From the Book

Excerpts from The holy Quran for Educating the Child

Excerpt from chapter 5 - The Parent as Model

Could the source of the child’s aggressiveness lie in the home?

وَإِذْ أَخَذْنَا مِيثَاقَ بَنِي إِسْرَائِيلَ لاَ تَعْبُدُونَ إِلاَّ اللّهَ وَبِالْوَالِدَيْنِ إِحْسَاناً وَذِي الْقُرْبَى وَالْيَتَامَى وَالْمَسَاكِينِ وَقُولُواْ لِلنَّاسِ حُسْناً وَأَقِيمُواْ الصَّلاَةَ وَآتُواْ الزَّكَاةَ ثُمَّ تَوَلَّيْتُمْ إِلاَّ قَلِيلاً مِّنكُمْ وَأَنتُم مِّعْرِضُونَ

سورۃ البقرة, آيۃ 83

And remember We took a Covenant from the Children of Israel (to this effect): worship none but Allah; treat with kindness your parents and kindred, and orphans and those in need; speak fair to the people; be steadfast in prayer; And practice regular charity. Then did ye turn back, except a few among you, and ye backslide (even now

Surah 2, Verse 83

A tidy school, a clean environment, trees in the courtyard. It is hard to believe how quiet a place can be, even though it is filled with pupils. It was the lunch recess; the teachers were roaming the courtyard and corridor and several of them were in the teachers’ lounge, chatting and exchanging opinions, while the principal sat in his office. Suddenly loud shouting broke the silence. The father of one of the pupils burst in through the door, shouting, threatening and cursing one of the teachers.

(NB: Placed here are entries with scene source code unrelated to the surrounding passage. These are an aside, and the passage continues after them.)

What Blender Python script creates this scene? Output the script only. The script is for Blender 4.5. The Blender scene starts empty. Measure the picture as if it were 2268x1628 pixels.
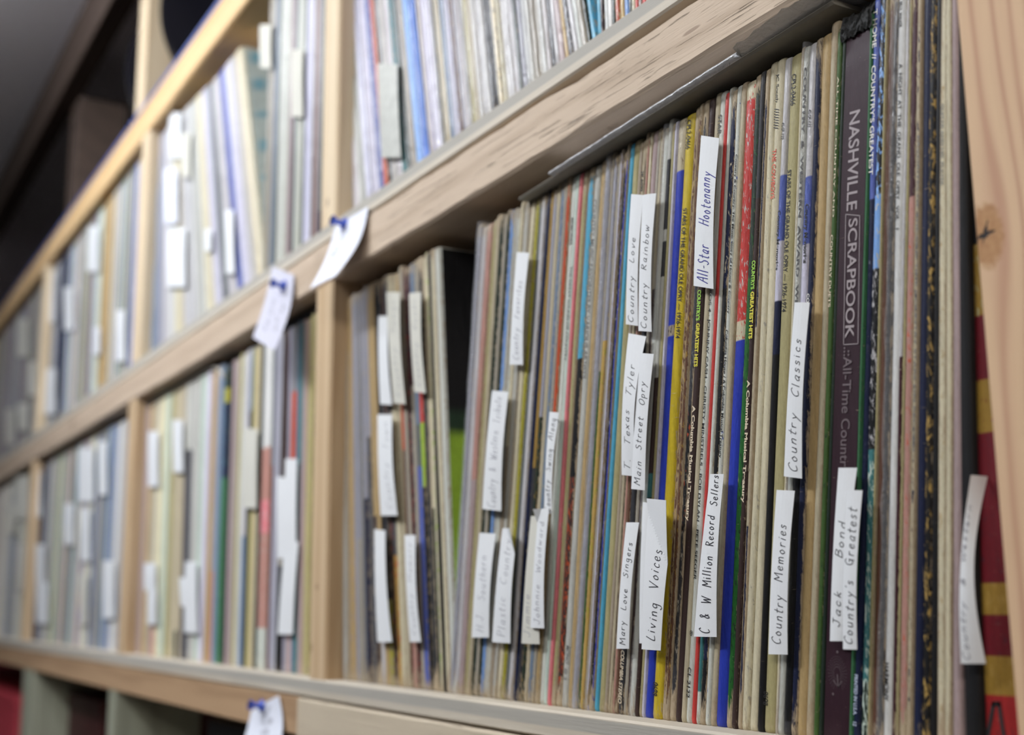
import bpy, math, random
from mathutils import Vector, Matrix
random.seed(11)
S = bpy.context.scene
COL = S.collection

# ------------------------------------------------------------------ camera
W, H, F = 2268.0, 1628.0, 2722.0
RX = ((0.50170007, 0.86498084, -0.01025562), (-0.16712942, 0.08529133, -0.98223884), (-0.84874307, 0.49450331, 0.18735442))
CAM = Vector((0.52272287, -0.38335367, 0.05882415))
cd = bpy.data.cameras.new('camera'); cam = bpy.data.objects.new('camera', cd); COL.objects.link(cam)
right = Vector(RX[0]); down = Vector(RX[1]); fwd = Vector(RX[2])
M = Matrix((( right.x, -down.x, -fwd.x), (right.y, -down.y, -fwd.y), (right.z, -down.z, -fwd.z))).to_4x4()
M.translation = CAM
cam.matrix_world = M
cd.sensor_width = 36.0; cd.lens = F / W * 36.0; cd.clip_start = 0.02; cd.clip_end = 60
cd.dof.use_dof = True; cd.dof.focus_distance = 0.59; cd.dof.aperture_fstop = 6.0; cd.dof.aperture_blades = 0
S.camera = cam

# ------------------------------------------------------------------ light, world, exposure
w = bpy.data.worlds.new('world'); S.world = w; w.use_nodes = True
w.node_tree.nodes['Background'].inputs[0].default_value = (0.80, 0.86, 1.0, 1)
w.node_tree.nodes['Background'].inputs[1].default_value = 0.065
S.view_settings.view_transform = 'Standard'; S.view_settings.look = 'None'
S.view_settings.exposure = 0.0; S.view_settings.gamma = 1.0; S.view_settings.use_curve_mapping = False

def area(name, loc, target, sx, sy, power, color):
    l = bpy.data.lights.new(name, 'AREA'); l.shape = 'RECTANGLE'; l.size = sx; l.size_y = sy; l.energy = power; l.color = color
    o = bpy.data.objects.new(name, l); COL.objects.link(o); o.location = loc
    d = (Vector(target) - Vector(loc)).normalized()
    o.rotation_euler = d.to_track_quat('-Z', 'Y').to_euler()
    return o
area('ceiling_tube_light', (-0.60, -1.02, 1.08), (-0.55, 0.0, 0.38), 1.3, 0.12, 19.0, (0.93, 0.96, 1.0))
area('ceiling_tube_light', (1.5, -1.5, 1.08), (0.3, 0.0, 0.1), 1.3, 0.12, 17.0, (1.0, 0.96, 0.90))

# ------------------------------------------------------------------ geometry helpers
def at(px, py, y=0.0):
    """the point of the plane at depth y that the photo shows at a pixel"""
    r = right * (px - W / 2) + down * (py - H / 2) + fwd * F
    return CAM + r * ((y - CAM.y) / r.y)

def tag(o, label=None, cat=None, group=None, kind=None):
    if label: o['label'] = label
    if cat: o['category'] = cat
    if group: o['group'] = group
    if kind: o['kind'] = kind
    return o

def empty(name, loc):
    o = bpy.data.objects.new(name, None); COL.objects.link(o); o.location = loc; o.empty_display_size = 0.05
    return o

def mesh(name, verts, faces, m, parent=None, loc=(0, 0, 0), smooth=False, attrs=None):
    me = bpy.data.meshes.new(name); me.from_pydata([tuple(v) for v in verts], [], faces); me.update()
    if attrs:
        for k, vals in attrs.items():
            a = me.color_attributes.new(k, 'FLOAT_COLOR', 'POINT')
            flat = []
            for c in vals: flat.extend(c)
            a.data.foreach_set('color', flat)
    if smooth: me.polygons.foreach_set('use_smooth', [True] * len(me.polygons))
    for mm in (m if isinstance(m, (list, tuple)) else [m]): me.materials.append(mm)
    o = bpy.data.objects.new(name, me); COL.objects.link(o); o.location = loc
    if parent: o.parent = parent
    return o

class MB:
    def __init__(s): s.v = []; s.f = []
    def box(s, x0, x1, y0, y1, z0, z1, b=0.0):
        """box with chamfered edges along its long axis"""
        n = len(s.v)
        if b <= 0:
            s.v += [(x0,y0,z0),(x1,y0,z0),(x1,y1,z0),(x0,y1,z0),(x0,y0,z1),(x1,y0,z1),(x1,y1,z1),(x0,y1,z1)]
            s.f += [tuple(n+i for i in q) for q in ((3,2,1,0),(4,5,6,7),(0,1,5,4),(1,2,6,5),(2,3,7,6),(3,0,4,7))]
            return s
        if x1 - x0 > z1 - z0:
            ring = [(y0,z0+b),(y0,z1-b),(y0+b,z1),(y1-b,z1),(y1,z1-b),(y1,z0+b),(y1-b,z0),(y0+b,z0)]
            s.v += [(x0,)+r for r in ring] + [(x1,)+r for r in ring]
            for i in range(8): j = (i+1) % 8; s.f.append((n+i, n+8+i, n+8+j, n+j))
            s.f += [tuple(n+i for i in range(8)), tuple(n+15-i for i in range(8))]
        else:
            ring = [(x0+b,y0),(x1-b,y0),(x1,y0+b),(x1,y1-b),(x1-b,y1),(x0+b,y1),(x0,y1-b),(x0,y0+b)]
            s.v += [r+(z0,) for r in ring] + [r+(z1,) for r in ring]
            for i in range(8): j = (i+1) % 8; s.f.append((n+i, n+j, n+8+j, n+8+i))
            s.f += [tuple(n+7-i for i in range(8)), tuple(n+8+i for i in range(8))]
        return s
    def build(s, name, m, parent=None, loc=(0,0,0), smooth=False):
        L = Vector(loc)
        return mesh(name, [Vector(v) - L for v in s.v], s.f, m, parent, loc, smooth)

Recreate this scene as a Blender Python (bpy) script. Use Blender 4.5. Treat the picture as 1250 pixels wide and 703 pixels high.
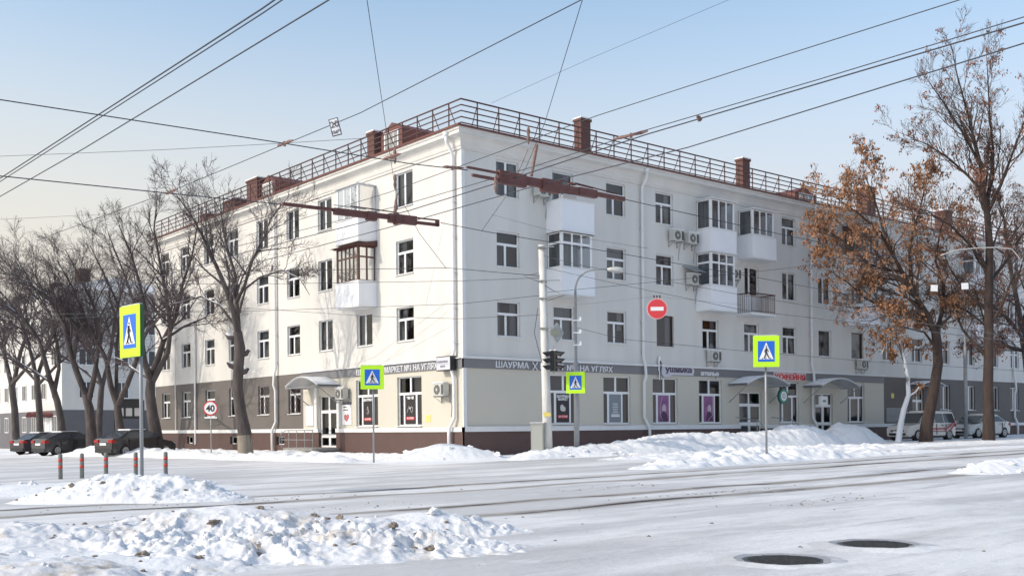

The teacher invited the parent to sit down and discuss things quietly. His invitation seemed to infuriate the man even further. The pupils watched, the teachers stood surprised and the principal could not believe his eyes and invited the two of them into his room: “Come in so that we can understand what the problem is and examine what we can do to help you,” he said. In the principal’s office, the father explained that his son had failed a maths test although he was a clever and diligent student. “The teacher is to blame. He deliberately failed him because of discipline problems,” he fumed. The teacher replied that the boy was indeed a bright boy but he had many behavioral problems connected to his classmates. He was not focused in class and so his grades were dropping. “Recently he has become particularly aggressive,” the teacher added, “but he received the grade he deserves according to his work and knowledge and not his conduct.”

The father asked the teacher’s pardon and explained that his son had described the situation entirely differently. “I should have asked you before shouting,” he added. Then the principal talked to the father about the change for the worse in his son’s behavior. He added that he knew what the root of the problem was and that only the father could help his son. The father looked at him and asked how he could help his son to be more pleasant and calm and less aggressive and undisciplined.

The principal explained that many children are the reflection of their parents. “He is imitating your behavior. If you treat him aggressively, he will be aggressive towards his surroundings. I think that your attitude, the way you came into the school, is likely to be adopted by your son. It is very important to be courteous to others, as the Quran says in Surah 2, Verse 83: “Speak fair to the people“.

the principal was right. It is likely that the father behaves similarly towards his family although outwardly he appears to be defending his son. In any event, the son sees his father's behavior and takes it as a model so that it is not surprising that he treats his friends in the same way. It is not always easy to practice restraint, certainly not when we are frustrated and angry. Thanks to the moderate and restrained reactions of the teacher and the principal, the father was able to calm down. If they had responded aggressively to his aggression, the situation would have deteriorated even further. The angry father encountered the calm and even sad eyes of the teacher and the principal. They were sad that he, the father, felt like that. In moments of stormy emotion, the Quran exhortation: "Speak fair to the people", can appease and the entire situation for the better. Then it is possible to discuss the child and his difficulties and to decide how to help him. When anger reigns, discussion is impossible.